The moon is slowly rusting, changing its colour to a slight red - and it's probably Earth's fault.

The discovery came after scientists analysed data from the Indian lunar probe Chandrayaan-1, which orbited the moon in 2008. The probe also carried an instrument built by NASA that monitored the moon's minerals.

While the probe found samples of water - one of the two key components needed for rust to form - on the lunar surface, the moon lacks the other one needed - oxygen.

So when researchers at NASA and the Hawaii Institute of Geophysics and Planetology looked at the probe's date, they were stunned to find hints of hematite, a form of iron oxide known as rust.

"At first, I totally didn't believe it. It shouldn't exist based on the conditions present on the Moon," Abigail Fraeman, a scientist at NASA's Jet Propulsion Laboratory, said.

Not only is there no air on the moon, but it is flooded with hydrogen that flows from the sun, carried by solar wind. Rust is produced when oxygen removes electrons from iron; hydrogen does the opposite by adding electrons. This makes it near impossible for rust to form on the hydrogen-rich moon.

Now after months of research, scientists think they have solved the mystery.

The first clue came when they found the rust was more concentrated on the side of the moon that faces Earth.

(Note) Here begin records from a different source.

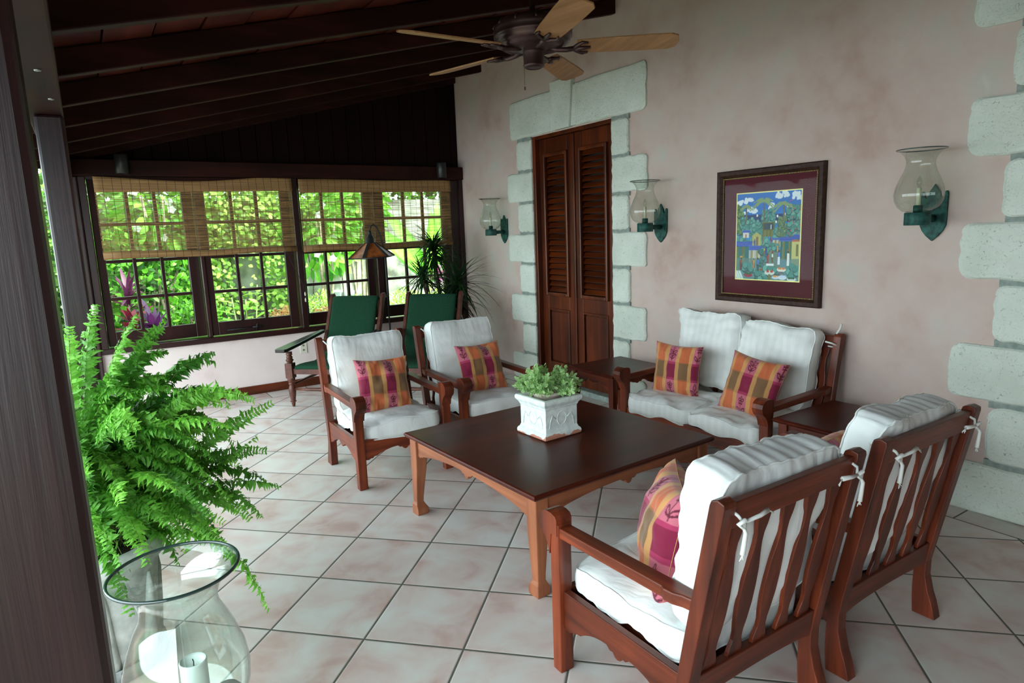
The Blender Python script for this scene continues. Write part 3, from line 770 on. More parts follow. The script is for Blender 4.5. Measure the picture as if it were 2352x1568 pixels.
where = {'A': 'on the armchair nearest the fern', 'B': 'on the armchair nearest the door', 'C': 'on the foreground armchair', 'D': 'on the rear-view armchair beside the quoins'}
tiesmat = M['tie']
def ties(parent, M_, y, seed, big=1):
    # a cotton tie looped round the back post with a knot and two loose ends, in chair space
    rr = random.Random(seed); mb = MB(); f, r = rear_edge(.80)
    s = 1 if y > 0 else -1; yi = s*(abs(y)-.05); yo = s*(abs(y)+.004)
    mb.tube([(f+.03, yi-.01*s, .80), (f-.0, yi+.004*s, .822), (r-.006, yi, .80), (r-.012, yi-.01*s, .785)], .0045, 6)
    k = Vector((r-.014, yi-.004*s, .782))
    mb.tube([k+Vector((0, -.012, .004)), k+Vector((-.01, 0, .012)), k+Vector((0, .012, 0)), k+Vector((-.006, 0, -.012)), k+Vector((0, -.012, .004))], .006, 6)
    for a, b_ in ((.055*big, -.035), (-.0, -.075)):
        e = k+Vector((-.012, a*s*-1, .01 if a else -.02)); g = k+Vector((-.01, a*1.7*-s+.008, b_+(.05 if a else 0)))
        mb.tube([k, e, g], [.004, .0055, .007], 6)
        for q in range(5): mb.tube([g, g+Vector((rr.uniform(-.006, .006), (-s*.018 if a else rr.uniform(-.006, .006)), -.012+rr.uniform(-.006, .003)))], .0012, 4)
    o = mb.build('tie', tiesmat, parent); o.matrix_parent_inverse = parent.matrix_world.inverted(); o.matrix_world = M_
    return o
# shared cushion meshes
for key, c, sd in (('A', cA, 1), ('B', cB, 2), ('C', cC, 3), ('D', cD, 4)):
    cm = chairM(*c)
    s = make_cushion('seat_cushion', 'white cotton seat cushion '+where[key], .515, .535, .088, sd, 'white chair seat cushions', bulge=.26, wr=.010)
    place(s, cm @ Matrix.Translation((.028, 0, .338)))
    b = make_cushion('back_cushion', 'white cotton back cushion with piping '+where[key], .50, .51, .105, sd+10, 'white chair back cushions', bulge=.24, wr=.010, ears=(.03 if key in 'AB' else .012), gather=.0022)
    bm = cm @ back_cushion_M(up=(-.03 if key == 'A' else -.012), h=.49, lean=-.02) @ Matrix.Rotation(0 if key in 'AB' else .02, 4, 'Z')
    place(b, bm); bpy.context.view_layer.update()
    for y in (-HW, HW):
        if key in 'CD' or y < 0: ties(b, cm, y, sd*7+int(y*10), 1 if key in 'CD' else .6)
M['stripe'] = cottonmat('striped_cotton', (222,226,221), (233,236,232), .052)
for name, yl, sd in (('left', -.258, 21), ('right', .258, 22)):
    s = make_cushion('seat_cushion', 'striped white seat cushion on the %s half of the loveseat' % name, .525, .55, .085, sd, 'striped loveseat cushions', bulge=.3, wr=.014, matc='stripe')
    place(s, LM @ Matrix.Translation((.035, yl, .342)) @ Matrix.Rotation(.03 if sd == 21 else -.02, 4, 'Z'))
    b = make_cushion('back_cushion', 'striped white back cushion on the %s half of the loveseat' % name, .51, .50, .10, sd+5, 'striped loveseat cushions', bulge=.38, wr=.016, matc='stripe', ears=.022, gather=.002)
    place(b, LM @ back_cushion_M(y=-.272 if sd == 21 else .218, up=(.02 if sd == 21 else -.01), h=.5, lean=-.03 if sd == 21 else .0) @ Matrix.Rotation(.02 if sd == 21 else -.02, 4, 'Z'))
    bpy.context.view_layer.update()
    if sd == 22:
        mb = MB().tube([(-.30, .50, .80), (-.32, .53, .79), (-.345, .55, .775)], .005).tube([(-.36, .53, .84), (-.37, .545, .87), (-.375, .55, .90)], .006).tube([(-.33, .5, .77), (-.34, .53, .765)], .004)
        o = mb.build('tie', tiesmat, b); o.matrix_parent_inverse = b.matrix_world.inverted(); o.matrix_world = LM

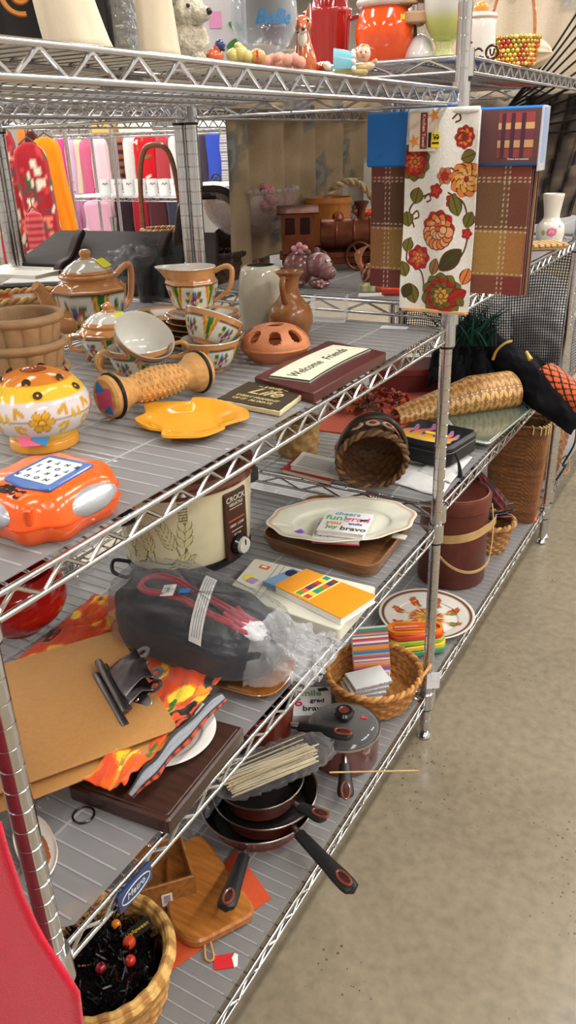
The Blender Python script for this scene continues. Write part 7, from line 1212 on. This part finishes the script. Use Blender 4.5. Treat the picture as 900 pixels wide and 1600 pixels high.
n, m = 280, 150; prof = [(.084, .003), (.098, .36)]; P = np.stack([sqr(.084 + .016 * k / m, n, .003 + .357 * k / m) for k in range(m)], 1); ctr = P.copy(); ctr[..., 2] = 0; nrm = ctr / np.linalg.norm(ctr, axis=2, keepdims=True); I, J = np.meshgrid(np.arange(n), np.arange(m), indexing='ij'); w_ = np.cos(I * TAU / 8) * np.where((J // 3) % 2 == 0, 1, -1) * np.where(J % 3 == 0, .2, 1); P = P + nrm * (w_ * .0016)[..., None]; rs = np.random.RandomState(3); C = mixc(CH[0], CH[1], rs.rand(m // 3 + 1)[J // 3] * .8 + .2 * (w_ < 0)); b = B(); b.sheet(P, cu=True, cols=C); b.c(110, 70, 38).prism(sqr(.084, 40, 0)[:, :2], 0, .006); b.build('hamper_body', WICK, t, sharp=180)
Q = sqr(.1, 120, .362); B((120, 78, 44)).tube(Q, .005, 8, closed=True).build('rim', WICK, t)
for k in range(0, 120, 6): q_ = Q[k]; d_ = q_ / np.linalg.norm(q_[:2]); b = B((206, 186, 120)); b.tube([(q_[0] + d_[0] * .006, q_[1] + d_[1] * .006, .34), (q_[0] + d_[0] * .007, q_[1] + d_[1] * .007, .366), (q_[0] - d_[0] * .006, q_[1] - d_[1] * .006, .368)], .0024, 6); b.build('stitch', CLOTH, t)
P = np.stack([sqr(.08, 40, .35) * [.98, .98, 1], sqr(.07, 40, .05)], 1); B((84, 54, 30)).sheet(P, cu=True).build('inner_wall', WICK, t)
q = poly(UZ4, (786, 806), (838, 815), (842, 790), (800, 780)); c = q.mean(0); t = thing('orange_print', 'orange printed paper napkin in front of the tall hamper', 'napkin', (c[0], c[1], UZ4)); U, V = grid(30, 24); o = q - c; P = o[0] * ((1 - U) * (1 - V))[..., None] + o[1] * (U * (1 - V))[..., None] + o[2] * (U * V)[..., None] + o[3] * ((1 - U) * V)[..., None]; C = fill(U, (206, 96, 62)); n_ = noise2(U, V, 13, 8); C[n_ > .5] = (226, 170, 120); C[n_ < -.6] = (160, 50, 40); b = B(); b.sheet(np.concatenate([P, .002 + 0 * U[..., None]], 2), cols=C, thick=.0012); b.build('napkin_sheet', PAPER, t)
# plate leaning by the post + stacked plastic loops
pl4 = np.array([-.118, .305, UZ4 + .004]); t = thing('mushroom_plate', 'white plate with brown rim band and mushroom pattern, behind the corner post', 'plate', pl4)
def mush(TH, ZZ, RR, K):
    U, V = RR * np.cos(TH), RR * np.sin(TH); C = fill(TH, (216, 212, 204)); C[(RR > .122) & (RR < .128)] = (110, 66, 44); C[(RR > .118) & (RR < .1195)] = (150, 110, 80)
    for k in range(8): a = TAU * k / 8; x, y = .085 * math.cos(a), .085 * math.sin(a); ell(C, U, V, x, y, .02, .012, a, (196, 90, 40), (130, 60, 30), .8); stroke(C, U, V, [(x * .8, y * .8), (x * .62, y * .62)], .006, (214, 180, 130)); leaf(C, U, V, x * .7, y * .7, x * .9 + .02, y * .9, .006, (110, 130, 60))
    flower(C, U, V, 0, 0, .05, [(196, 100, 50), (220, 160, 80), (150, 130, 60)], 9, (120, 70, 40)); return C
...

A magnetic field surrounds Eath, and solar wind stretches this bubble to create a long magnetic tail in the downwind direction. The moon, which is which is 384,400 km away from the Earth,  enters this tail three days before it's full, and it takes six days to cross the tail and exit on the other side.

During these six days, Earth's magnetic tail covers the moon's surface with electrons.

Scientists believe oxygen from the Earth travels on this magnetic tail to land on the moon, where it mixes with lunar water molecules to create rust.

The magnetic tail also blocks nearly all solar wind during the full moon -- meaning the moon is temporarily shielded from the blast of hydrogen, opening a window for rust to form.